June 7, 2002

Mozilla 1.0! Mozilla 1.0! This powerful Open Source web browser is now ready for public consumption (for the most part), on any desktop platform you can imagine. This is a major milestone for web technology and the Open Source movement, and it was a long time coming.

Mozilla fans are quick to point out recent news of yet another security hole in Internet Explorer. IE security holes are a very big deal and Microsoft deserves all kinds of Mr. Yuck stickers for them, and Mozilla may be an excellent escape from such dangerously insecure computing. Murphy's Laws insist it's only a matter of time before we find security holes in Mozilla, though not necessarily as ubiquitos or as devastating as those in IE. But do the drastically different design, implementation and release methodologies and motivations imply Mozilla should be held to a higher standard than Internet Explorer? Is version 1.0 of Mozilla more mature than most 1.0 applications? Certainly it isn't as mature as the market leaders that have been out in the field for years (some are already finding bugs with Moz1.0), but does this milestone mean we're just about ready to diversify the browser market with a powerful, Open Source alternative?

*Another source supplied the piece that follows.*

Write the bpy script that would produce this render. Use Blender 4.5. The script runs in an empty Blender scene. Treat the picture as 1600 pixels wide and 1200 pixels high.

I haven't had any problems with Moz1.0 yet, and I'm making it my browser of choice until I do. Tabbed browsing rules, though I already miss Opera's "use tabs for all windows opened by the page" feature (pop-up ads would get trapped as tabs-- not that I used Opera all that much). The supporting suite of apps, including a email client, news reader, and web page editor, is solid enough to recommend to my parents. (I can't wait for Mozilla Calendar; when properly integrated with Mail, bye bye Outlook!) And Mozilla's facilities for web developers, including the DOM browser and color-coded View Source, are slick. I intend to support Mozilla in all my web designs and applications with as much priority as Internet Explorer (though I've already been trying to do this for Netscape 6.2).

comments...

You can turn off popups in Moz1.0. It's in the FAQ I think. Don't you EVER respond to your comments?

I have to say I like it. I was completely turned off by the unholy slowness of Netscape 6 but Mozilla, despite a couple of annoying bugs (one involving spontaneous loss of keyboard focus, and the other concerning the Search command in the address bar dropdown) and some other keyboard-unfriendly behavior, it's already supplanted IE on my (home) machine.

*blinks*



*turns on pop-up catching feature*



*dances*

Daniel: You can turn off unrequested windows, but that sounds a little too generous. Some web apps use pop-up interfaces, and I think that'll block them too. It might be smarter than that, but I haven't had time to test it yet. Does it block, say, comment posting pop-up boxes for most weblogs?



michael: Both bugs acknowledged on my end; they're annoying. I've got a few other minor details, though I'm not compiling a list yet. I don't like the behavior of the mouse over the location box, but mostly because I'm just used to using that box heavily in IE. (I forget to click before trying to select text and end up dragging the current location as a bookmark to my links bar.) I care enough about it that I should probably try to participate in the bug reporting process somehow. Maybe next month. :)

Dan: The popup control is very nice actually. What it seems to block are popups created by automatic javascript when a page is entered, etc. Popups generated on mouseclicks and other events seem to work just fine -- I tried the blog comment links at /usr/bin/girl and they worked fine.

Bah, my weblog admin interface has problems posting from Mozilla, and I don't know why. erg.